The new story took centrestage after a one-week break for the children. When we reopened our online sessions, we were greeted by rejuvenated children and recharged facilitators. Recognising how mental fatigue can get amplified when one is cooped up at home, we had already factored in short breaks in our curriculum to give the children some unstructured time, and the teachers an opportunity to revise and hone our skills instead.

It also gave all of us a breather to decompress and assess the world around us and our “new normal” with renewed perspective. The Magical Fish emerged as the perfect catalyst in helping us tide through these times, lending itself to being explored across topics such as nature, music, art, craft, dance, and more. Drawing inspiration from the various themes and motifs of the book, we introduced the children to a lot of factual information such as different types of fish, various occupations relating to characters in the book and the concepts of direction (North-South-East-West).

As has been our want, we broached all this and more through the arts while engaging the children with art forms such as Alpana and Madhubani, singing songs in Kannada and Malyalam, learning puppet-making and creating flour-based miniature utensils. They learnt about the various trees and seasons in the country and also recycled an old plastic bottle to make a Wind Meter. They were thrilled to sport turbans and row their spatulas as make-believe oars, as words of Macchli Jal Ki Rani Hai (among others) reverberated through the sessions.

As our children grasped life concepts from the story via these sessions, they also used this opportunity to express through art what it is to be “happy”, “sad” and more. We gently worked with them through these myriad emotions that engulf all our lives.

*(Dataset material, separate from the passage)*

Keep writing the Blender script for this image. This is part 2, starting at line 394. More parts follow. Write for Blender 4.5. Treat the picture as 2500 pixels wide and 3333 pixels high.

The lockdown has brought out a range of emotions in all of us and giving those a platform to surface either subtly or in a pronounced manner makes the burden of the times so much lighter. Much like the characters in the book who learn to shed the emotional load they carry to be able to climb any obstacle faster, the children too have started to understand that the magic in our lives can still be kept alive even as it seems improbable. That when we foster a sense of community, we can overcome anything without losing what makes us tick.

Resilience is not built overnight but through lessons (both direct and subliminal) such as these, we learn to hold hands—albeit digitally—and begin our journey to rebuild our world.